# Extracted records start
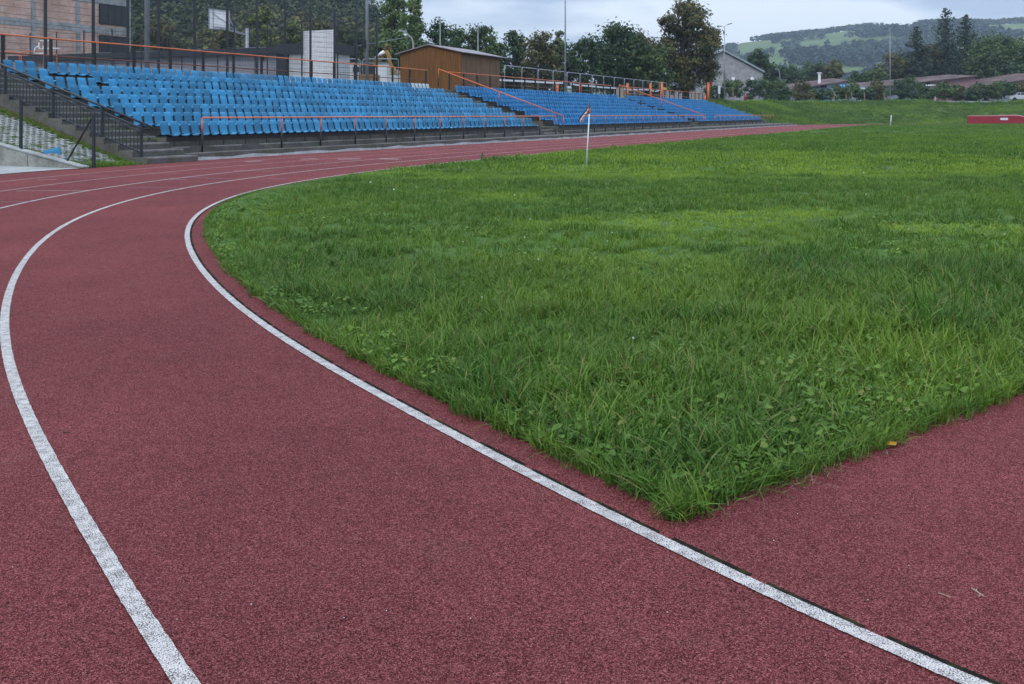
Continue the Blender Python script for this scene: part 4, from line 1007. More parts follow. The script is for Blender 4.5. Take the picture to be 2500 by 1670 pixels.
def curved_lamp(label, u, v0, Y, base, side, mat, reach, rise):
    x = X_(u, Y); zt = Z_(v0, Y); t = thing('street_lamp', label, 'street lamp', (x, Y, base), group='slim lamp posts around the stadium')
    m = MB(); m.tube([(x, Y, base-.2), (x, Y, zt-.9), (x+side*.12, Y, zt-.35), (x+side*.5, Y, zt), (x+side*reach, Y, zt+rise)], [.10, .085, .075, .06, .05], 8); m.build('pole', mat, t, True)
    m = MB(); m.bar((x+side*reach*.8, Y, zt+rise*.8), (x+side*(reach+.55), Y, zt+rise*1.15+.03), .28, .14); m.build('lamp_head', M['galv'], t)
curved_lamp('old concrete lamp post with one outreaching lamp behind the brown shed', 1009, 85, 92, 2.7, -1, M['beige'], .8, .35)
curved_lamp('curved street lamp between the concrete hall and the dark trees', 1904, 169, 185, 3., -1, M['galv'], .35, .02)
for lb, u, v0 in (('thin grey pole rising behind the ridge of the brown shed', 1074.5, 42), ('thin grey pole rising behind the far end of the brown shed roof', 1167, 60)):
    Y = 96.; x = X_(u, Y); t = thing('line_pole', lb, 'pole', (x, Y, 2.7), group='thin grey poles behind the shed')
    m = MB(); m.tube([(x, Y, 2.6), (x, Y, Z_(v0, Y))], [.055, .035], 8); m.build('shaft', M['galv'], t, True)
    m = MB(); m.tube([(x, Y, Z_(v0, Y)-.02), (x, Y, Z_(v0, Y)+.06)], .05, 8); m.build('cap', M['galv'], t, True)
m = MB(); pts = []
for i in range(13):
    f_ = i/12; u = 700+(1007-700)*f_; Y = 60+32*f_; v = 133+(88-133)*f_+8*4*f_*(1-f_)*.5; pts.append(P(u, v, Y))
m.tube(pts, .018, 5); tag(m.build('overhead_cable', M['galv']), 'thin overhead cable sagging from the old lamp post towards the court', 'cable')

# basketball hoop seen from behind
s_ = s_at(603, 22); x, y = SM(s_, 22); sx_ = lambda u, v: P(u, v, y)
t = thing('basketball_hoop', 'grey steel basketball stand with a white backboard behind the mesh fence', 'basketball hoop', (x, y, 2.7))
m = MB(); m.tube([(x, y, 2.6), (x, y, Z_(69, y))], .11, 10); m.build('post', M['galv'], t, True)
a = P(600, 84, y); b = P(556, 73, y-.6); c_ = P(537, 68, y-.9)
m = MB(); m.bar(a, c_, .13, .13); m.build('arm', M['galv'], t)
m = MB(); m.bar(P(577, 77, y-.3), P(561, 49, y-.7), .05, .05); m.bar(P(576, 77, y-.3), P(563, 66, y-.6), .05, .05); m.build('brace', M['galv'], t)
q = [P(510, 70, y-1.1), P(560, 73, y-.55), P(560, 28, y-.55), P(510, 21, y-1.1)]
dn = (Vector(q[1])-Vector(q[0])).cross(Vector((0, 0, 1))).normalized()*.05
V = [Vector(p)-dn for p in q]+[Vector(p)+dn for p in q]
m = MB(); m.add(V, [(0, 3, 2, 1), (4, 5, 6, 7), (0, 1, 5, 4), (1, 2, 6, 5), (2, 3, 7, 6), (3, 0, 4, 7)]); m.build('backboard', M['white_steel'], t)
m = MB(); ev = [Vector(p)+dn*1.3 for p in q]
for i in range(4): m.bar(ev[i], ev[(i+1) % 4], .07, .05)
m.bar(ev[0].lerp(ev[1], .2), ev[3].lerp(ev[2], .2), .05, .05); m.bar(ev[3].lerp(ev[2], .2).lerp(ev[0], .2), ev[1].lerp(ev[2], .25), .04, .04); m.bar(ev[0].lerp(ev[1], .2)+Vector((0, 0, .12)), ev[1]+Vector((0, 0, .12)), .05, .05); m.build('back_frame', M['galv'], t)
m = MB(); cx_, cy_, cz0 = (Vector(q[0])+Vector(q[1]))/2; rp = Vector((cx_, cy_, cz0+.25))-dn*8
m.tube([(rp.x+.22*math.cos(a_), rp.y+.22*math.sin(a_), rp.z) for a_ in np.linspace(0, 6.283, 17)], .012, 6); m.build('rim', M['orange'], t, True)
# white court panel
y = SM(21.3, 14)[1]; x0, x1 = X_(741, 58.2), X_(815, 57.2)
t = thing('court_panel', 'tall white board standing at the end of the court behind the mesh fence', 'panel', (x0, 58.2, 2.7))
m = MB(); V = [(x0, 58.2, 2.75), (x1, 57.2, 2.75), (x1, 57.2, Z_(72, 57.2)), (x0, 58.2, Z_(76, 58.2))]; V = V+[(a, b+.08, c) for a, b, c in V]
m.add(V, [(0, 1, 2, 3), (7, 6, 5, 4), (0, 4, 5, 1), (1, 5, 6, 2), (2, 6, 7, 3), (3, 7, 4, 0)]); m.build('board', M['white_steel'], t)
for f_ in (.02, .98):
    m = MB(); m.box(x0+(x1-x0)*f_-.05, x0+(x1-x0)*f_+.05, 58.36-f_, 58.46-f_, 2.6, 6.1); m.build('support', M['galv'], t)
m = MB(); m.box(x0, x1, 57.93, 57.98, 4.4, 4.45); 

# flat-roofed grey cabin building along the far end of the court
t = thing('flat_roof_building', 'long low grey clad building with dark flat roof edge behind the court', 'building', (24.2, 18, 2.7), 'S')
m = MB(); m.box(24.2, 29, 18.5, 42, 2.65, 5.1); m.build('wall', M['cladding'], t)
m = MB(); m.box(23.8, 29.4, 18.3, 42.4, 5.1, 5.5); m.build('roof', M['dark_cladding'], t)
for k in range(5):
    m = MB(); m.box(24.5, 25.6, 20+k*4.4, 22.2+k*4.4, 5.5, 5.58); m.build('skylight', M['galv'], t)
for k in range(7):
    m = MB(); m.box(24.17, 24.2, 20.5+k*3, 20.56+k*3, 2.7, 5.1); m.build('wall_joint', M['dark_cladding'], t)
m = MB(); m.box(24.08, 24.2, 19.8, 19.98, 4.72, 4.9); m.build('wall_lamp', M['black'], t)
t = thing('cabin', 'small light grey cabin with dark fascia and door beside the flat-roofed building', 'cabin', (23.4, 14.6, 2.7), 'S')
m = MB(); m.box(23.4, 26, 14.6, 18.1, 2.65, 5.0); m.build('wall', M['white_box'], t)
m = MB(); m.box(23.2, 26.2, 14.4, 18.25, 5.0, 5.6); m.build('roof', M['dark_cladding'], t)
m = MB(); m.box(23.36, 23.4, 15.0, 16.1, 2.7, 4.75); d2 = m.build('door', M['label_white'], t)
m = MB(); m.box(23.33, 23.36, 15.45, 15.7, 3.9, 4.05); m.build('red_sign', M['red_cover'], d2)
m = MB(); m.box(23.3, 23.38, 17.3, 18.2, 2.7, 5.0); m.build('corner_post', M['dark_cladding'], t)

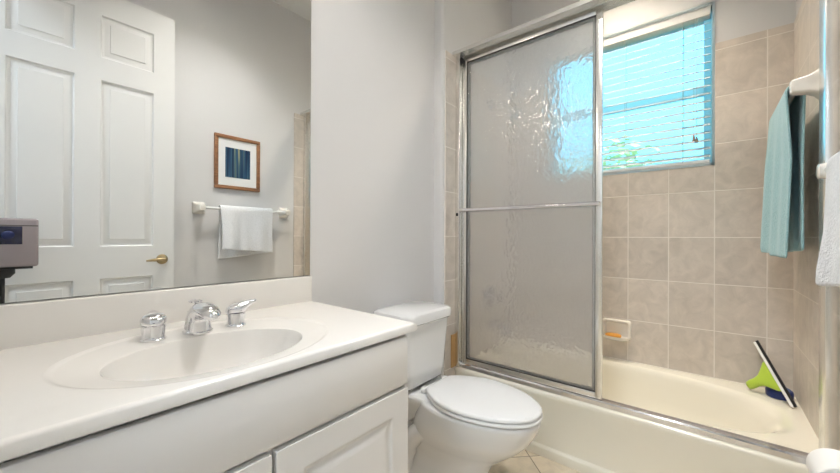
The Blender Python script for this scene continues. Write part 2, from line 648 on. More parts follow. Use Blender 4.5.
# skirting on the mirror wall behind the toilet
m = MB(); m.box(0.79, XJ, YN - 0.012, YN, 0, 0.085, 0.003); struct(m.build('baseboard_north', M['trim']))
m = MB(); m.box(0.76, 1.63, YS, YS + 0.012, 0, 0.085, 0.003); struct(m.build('baseboard_south', M['trim']))
# door casing round the doorway
m = MB()
m.box(XW, XW + 0.015, DY1, DY1 + 0.06, 0, DZ + 0.06, 0.004).box(XW, XW + 0.015, YS, DY0, 0, DZ + 0.06, 0.004).box(XW, XW + 0.015, DY0, DY1, DZ, DZ + 0.06, 0.004)
struct(m.build('trim_2', M['trim']))

# the door, standing open against the towel wall
DF, DB = -0.240, -0.275
droot = thing('door_1', (-0.07, DB, 0.012), '', '')
del droot['label'], droot['category']
struct(droot)
m = MB()
cols = [(0.031, 0.274), (0.380, 0.625)]
rows = [(0.24, 0.838), (1.021, 1.962), (2.090, 2.329)]
panel_slab(m, -0.07, 0.735, 0.012, 2.468, DF, DB, cols, rows, [(0.006, 0.010), (0.016, 0.012), (0.040, 0.005), (0.0415, 0.002)])
m.build('door_slab', M['door'], droot, smooth=25)
m = MB()
kx, kz = 0.672, 0.936
m.lathe([(0.0, 0), (0.031, 0), (0.030, 0.006), (0.022, 0.011), (0.011, 0.014), (0.011, 0.035), (0.0, 0.036)], (kx, DF, kz), 'Y', 28)
m.tube([(kx + 0.008, DF + 0.036, kz), (kx - 0.02, DF + 0.038, kz), (kx - 0.06, DF + 0.038, kz - 0.003), (kx - 0.088, DF + 0.034, kz - 0.006)], [0.011, 0.011, 0.008, 0.005], 14)
m.build('door_handle', M['brass'], droot, smooth=40)
m = MB()
m.lathe([(0.0, 0), (0.031, 0), (0.022, -0.010), (0.011, -0.014), (0.011, -0.030), (0.0, -0.031)], (kx, DB, kz), 'Y', 28)
m.tube([(kx + 0.008, DB - 0.030, kz), (kx - 0.02, DB - 0.031, kz), (kx - 0.088, DB - 0.030, kz - 0.006)], [0.010, 0.010, 0.005], 14)
m.build('door_handle', M['brass'], droot, smooth=40)

# ------------------------------------------------------------------ outdoors beyond the window
m = MB(); m.box(2.7, 16, -12, 14, -0.35, -0.25); struct(m.build('ground', M['lawn']))


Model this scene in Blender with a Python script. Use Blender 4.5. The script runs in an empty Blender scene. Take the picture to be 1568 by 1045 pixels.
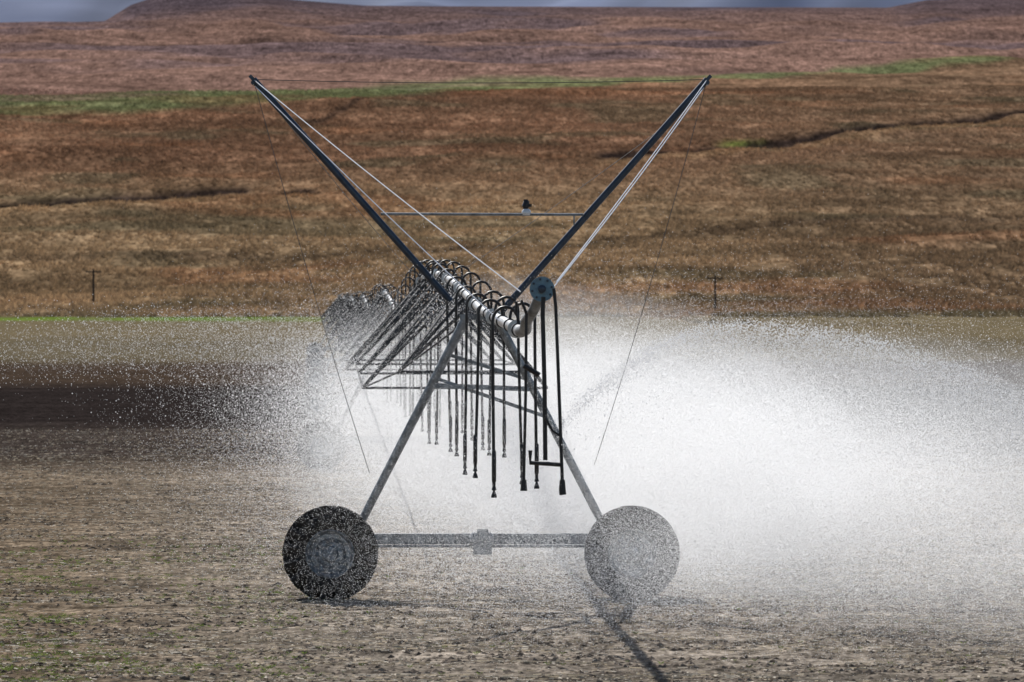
# Extracted records end
Starting at the line that contains "The Blender Python script for this scene continues.", set down every line up to and including the line that contains "struct(m.build('trim_2', M['trim']))", exactly as given, and no other line.

The Blender Python script for this scene continues. Write part 2, from line 648 on. More parts follow. Use Blender 4.5.
# skirting on the mirror wall behind the toilet
m = MB(); m.box(0.79, XJ, YN - 0.012, YN, 0, 0.085, 0.003); struct(m.build('baseboard_north', M['trim']))
m = MB(); m.box(0.76, 1.63, YS, YS + 0.012, 0, 0.085, 0.003); struct(m.build('baseboard_south', M['trim']))
# door casing round the doorway
m = MB()
m.box(XW, XW + 0.015, DY1, DY1 + 0.06, 0, DZ + 0.06, 0.004).box(XW, XW + 0.015, YS, DY0, 0, DZ + 0.06, 0.004).box(XW, XW + 0.015, DY0, DY1, DZ, DZ + 0.06, 0.004)
struct(m.build('trim_2', M['trim']))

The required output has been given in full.